Educação, inclusão e minorias
Dados coletados pelo Instituto de Pesquisa Econômica Aplicada (Ipea), em 2001, mostram que, ao longo do século 20, houve uma considerável melhora na educação do país. Porém a diferença entre o acesso à educação de brancos e negros se manteve. O Instituto Nacional de Estudos e Pesquisas Educacionais (INEP) e do Instituto Brasileiro de Geografia e Estatística (IBGE) confirmaram tal diferenciação: a taxa de analfabetismo é de 12,8% no Brasil; entre os brancos cai para 7,5%; entre pretos e pardos (população negra) a taxa vai aos 16%.
Alagoas, segundo dados do Censo de 2010 (IBGE), possui cerca de dois terços de sua população que se autodeclaram pretos e pardos. Na proposta de ações afirmativas apresentada pelo INEG à Fapeal, a adoção de políticas inclusivas no Ensino Superior tem com objetivo diminuir essas diferenças. “Visa retardar o crescimento do espaço educacional entre brancos e negros”, explicou o titular da 61ª Promotoria de Justiça da Capita, promotor Flávio Gomes.
“Se não houver ação afirmativa no ensino superior, mas forem mantidas as atuais políticas de educação, apenas daqui a 20 anos os negros terão a média de escolaridade tida hoje pelos brancos. Quando isso acontecer, os brancos já estarão mais à frente, de maneira que a igualdade nunca será alcançada se não forem tomadas medidas diretas para sanar a desigualdade. Considerando a meta a conclusão do Ensino Médio, os brancos deverão alcançá-las em 13 anos, enquanto os negros necessitarão de 32 anos, caso sejam criadas ações afirmativas”, disse Flávio Gomes.

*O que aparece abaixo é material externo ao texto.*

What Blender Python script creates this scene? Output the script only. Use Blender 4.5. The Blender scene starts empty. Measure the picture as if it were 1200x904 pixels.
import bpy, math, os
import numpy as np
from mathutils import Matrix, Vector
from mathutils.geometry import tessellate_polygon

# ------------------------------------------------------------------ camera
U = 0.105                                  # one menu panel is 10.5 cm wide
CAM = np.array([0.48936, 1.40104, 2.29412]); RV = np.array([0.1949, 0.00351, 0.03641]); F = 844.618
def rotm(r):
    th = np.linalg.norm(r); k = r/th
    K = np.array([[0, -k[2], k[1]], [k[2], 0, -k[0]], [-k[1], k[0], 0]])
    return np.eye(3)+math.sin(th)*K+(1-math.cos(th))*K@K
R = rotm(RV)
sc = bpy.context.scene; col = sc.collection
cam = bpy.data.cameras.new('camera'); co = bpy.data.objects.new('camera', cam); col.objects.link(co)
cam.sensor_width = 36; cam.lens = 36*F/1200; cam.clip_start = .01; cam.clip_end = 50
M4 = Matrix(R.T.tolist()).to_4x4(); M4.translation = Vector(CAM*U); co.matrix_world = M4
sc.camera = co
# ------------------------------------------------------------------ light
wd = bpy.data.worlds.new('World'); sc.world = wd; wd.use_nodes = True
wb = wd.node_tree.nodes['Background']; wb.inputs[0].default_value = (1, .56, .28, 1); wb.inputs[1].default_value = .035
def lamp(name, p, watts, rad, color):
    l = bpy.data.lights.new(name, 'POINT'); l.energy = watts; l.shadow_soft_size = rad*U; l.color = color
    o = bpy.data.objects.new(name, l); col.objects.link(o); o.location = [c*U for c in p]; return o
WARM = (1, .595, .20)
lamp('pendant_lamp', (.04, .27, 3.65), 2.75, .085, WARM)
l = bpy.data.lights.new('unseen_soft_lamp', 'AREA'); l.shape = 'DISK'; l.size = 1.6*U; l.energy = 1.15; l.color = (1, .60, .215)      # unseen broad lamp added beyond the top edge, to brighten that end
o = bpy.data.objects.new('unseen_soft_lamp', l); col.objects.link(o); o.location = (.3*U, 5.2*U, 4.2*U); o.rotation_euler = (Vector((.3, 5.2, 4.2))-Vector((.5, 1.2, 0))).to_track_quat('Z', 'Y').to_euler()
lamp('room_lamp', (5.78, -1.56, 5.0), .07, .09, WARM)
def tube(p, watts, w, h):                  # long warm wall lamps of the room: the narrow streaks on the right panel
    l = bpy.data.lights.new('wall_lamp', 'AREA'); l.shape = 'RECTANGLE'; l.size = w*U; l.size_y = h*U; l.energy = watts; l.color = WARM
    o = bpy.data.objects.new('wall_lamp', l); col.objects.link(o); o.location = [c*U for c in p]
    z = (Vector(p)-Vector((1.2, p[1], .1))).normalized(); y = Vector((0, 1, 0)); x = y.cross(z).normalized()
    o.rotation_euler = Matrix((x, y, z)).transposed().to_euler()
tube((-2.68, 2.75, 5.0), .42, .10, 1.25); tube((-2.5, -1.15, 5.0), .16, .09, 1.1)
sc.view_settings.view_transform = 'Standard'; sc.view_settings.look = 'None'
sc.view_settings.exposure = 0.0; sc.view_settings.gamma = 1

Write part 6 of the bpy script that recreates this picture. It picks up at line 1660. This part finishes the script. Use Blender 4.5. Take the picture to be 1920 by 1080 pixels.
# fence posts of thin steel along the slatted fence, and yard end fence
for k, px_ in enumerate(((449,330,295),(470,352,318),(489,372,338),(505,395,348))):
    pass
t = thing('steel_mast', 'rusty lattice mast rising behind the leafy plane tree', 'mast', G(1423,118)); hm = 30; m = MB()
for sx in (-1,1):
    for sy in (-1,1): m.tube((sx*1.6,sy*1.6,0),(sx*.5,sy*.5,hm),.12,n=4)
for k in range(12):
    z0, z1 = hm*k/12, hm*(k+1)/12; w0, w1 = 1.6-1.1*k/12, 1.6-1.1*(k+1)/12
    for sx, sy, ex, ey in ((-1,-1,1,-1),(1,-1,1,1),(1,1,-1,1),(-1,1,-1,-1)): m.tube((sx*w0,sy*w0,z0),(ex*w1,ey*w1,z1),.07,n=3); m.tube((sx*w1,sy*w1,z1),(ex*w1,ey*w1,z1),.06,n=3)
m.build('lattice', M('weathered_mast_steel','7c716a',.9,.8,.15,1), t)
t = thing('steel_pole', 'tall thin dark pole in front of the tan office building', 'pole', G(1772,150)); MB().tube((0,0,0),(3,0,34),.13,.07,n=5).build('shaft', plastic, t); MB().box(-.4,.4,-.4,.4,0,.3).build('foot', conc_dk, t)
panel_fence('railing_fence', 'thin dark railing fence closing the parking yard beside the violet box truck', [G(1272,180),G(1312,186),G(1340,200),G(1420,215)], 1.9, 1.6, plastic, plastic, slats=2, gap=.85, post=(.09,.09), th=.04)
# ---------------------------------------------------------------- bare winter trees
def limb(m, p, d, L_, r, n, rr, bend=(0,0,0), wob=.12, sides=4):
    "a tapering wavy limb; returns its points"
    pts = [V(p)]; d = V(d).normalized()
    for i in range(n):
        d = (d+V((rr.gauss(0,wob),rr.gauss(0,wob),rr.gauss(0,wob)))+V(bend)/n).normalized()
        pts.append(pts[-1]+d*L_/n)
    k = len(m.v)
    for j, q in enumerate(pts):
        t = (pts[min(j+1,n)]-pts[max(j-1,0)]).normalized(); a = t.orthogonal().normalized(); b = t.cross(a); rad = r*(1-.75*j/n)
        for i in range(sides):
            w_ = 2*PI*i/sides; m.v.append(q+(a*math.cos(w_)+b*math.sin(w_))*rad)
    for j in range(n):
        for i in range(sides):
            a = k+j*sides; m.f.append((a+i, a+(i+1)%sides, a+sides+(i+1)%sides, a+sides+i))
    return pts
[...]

Para o promotor, a atuação da FAPEAL não seria a solução para todos os problemas sociais que se abatem sobre a população de Alagoas, em especial a população negra. Mas ele considera que as ações afirmativas seriam de enorme contribuição, “já que uma das saídas para este quadro passa pela educação, pela pesquisa, pelo acesso ao fomento e incentivo dos poucos jovens negros e indígenas que chegam à Graduação e à Pós-Graduação, com vários méritos, poderem através do trabalho acadêmico, não só construírem uma vida melhor para si, mas também contribuir com a produção acadêmica e com sua realidade”, concluiu Flávio Gomes.